Con una visita de apenas dos semanas a Japón carezco de toda credencial para transmitir una opinión fundamentada sobre la cultura y la mentalidad japonesas y, por ello, mi visión será meramente subjetiva e influenciada por experiencias emocionales y estéticas propias.
Me enamoré de Japón cuando, a una relativa temprana edad, vi por primera vez la legendaria ópera de Puccini Madame Butterfly, la cual tuvo efectos perdurables en mi desarrollo personal y cultural. En esta trágica historia de amor incondicional, de inocencia, honor, traición, abandono y conflicto agudo entre civilizaciones, el bígamo, frívolo y egocéntrico Pinkerton me produjo un rechazo visceral y mi empatía incondicional siempre estuvo con Cio-Cio San, la bella japonesita abandonada. Esta identificación con ella y su sufrimiento, con su belleza y con su honor avasallado fue un factor determinante en mi apertura a las virtudes de culturas muy distintas a las nuestras, pero de igual o mayor valor.
En este primer encuentro con un Japón no solo mítico, sino real y tangible, pude confirmar todos mis prejuicios. Es un país de una belleza natural extraordinaria, con sus montañas otoñales rebosantes de bosques de árboles rojos, amarillos y naranjados, copiosos ríos verdes y maravillosos pueblos bien conservados, enclavados entre las montañas. Sus ciudades, que despliegan una arquitectura creativa y desafiante de todos los moldes más tradicionales, destacan por ser vitales, ordenadas, limpias, donde nadie osaría botar un solo papel en la calle, con gente bien vestida, amable, silenciosa, respetuosa de los espacios públicos, y que, además, se desvive por ayudar al extranjero.

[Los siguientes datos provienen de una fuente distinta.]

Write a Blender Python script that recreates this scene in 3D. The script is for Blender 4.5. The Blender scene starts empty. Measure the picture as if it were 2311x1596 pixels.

Es evidente que, tal vez producto de la síntesis entre sus religiones budista y sintoísta, han evolucionado en una cosmovisión que aboga por la armonía con la naturaleza y el respeto hacia los demás; que valora su cultura y la tradición, acepta las jerarquías, e incita a la armonía, no solo en sus artefactos culturales, sino también en la vida social y en comunidad, que respeta al otro, y donde se sacrifica, en cierto grado, la autonomía individual para preservar el bien de la colectividad. En los colegios se enfatizan la disciplina, la competencia y el rendimiento académico, pero los niños son también los encargados de la limpieza de patios, baños y salas y así aprenden a no ensuciar.
De allí surge también una ética del trabajo bien hecho, lo cual, desde la perspectiva occidental, aparece como un inaceptable sacrificio de ciertos aspectos de la vida personal en aras del bien laboral. Se trata, en suma, de un contraste brutal entre la tradición y la historia, por una parte, y la modernidad, la tecnología y la permanente innovación, por la otra. Sin embargo, queda la sensación de que se trata de un dilema bien resuelto, que logra integrar todos los elementos tanto en su religión y en su literatura como en el arte y en la gastronomía.
Es imposible no referirse a la gastronomía japonesa, tanto por preferencias personales y por la avasalladora influencia que ha tenido su expansión en Occidente como también porque es una parte esencial de su refinamiento cultural y una experiencia inolvidable. Se trata de presentaciones bellísimas, en pequeños platos de distintas porcelanas, de productos, especialmente pescados y verduras, siempre muy frescos de acuerdo a las estaciones, elaborados con precisión y delicadeza en una combinación de sabores nuevos y desconocidos.
Tal vez por influencia del sintoísmo, el concepto esencial de la cultura japonesa es la búsqueda de la belleza, expresada en múltiples y diversas representaciones artísticas desde la prehistoria hasta hoy, siempre con una elegancia sutil y constreñida, con pulcritud, sin desbordes de emociones ni excesos maximalistas y un importante énfasis en la espiritualidad.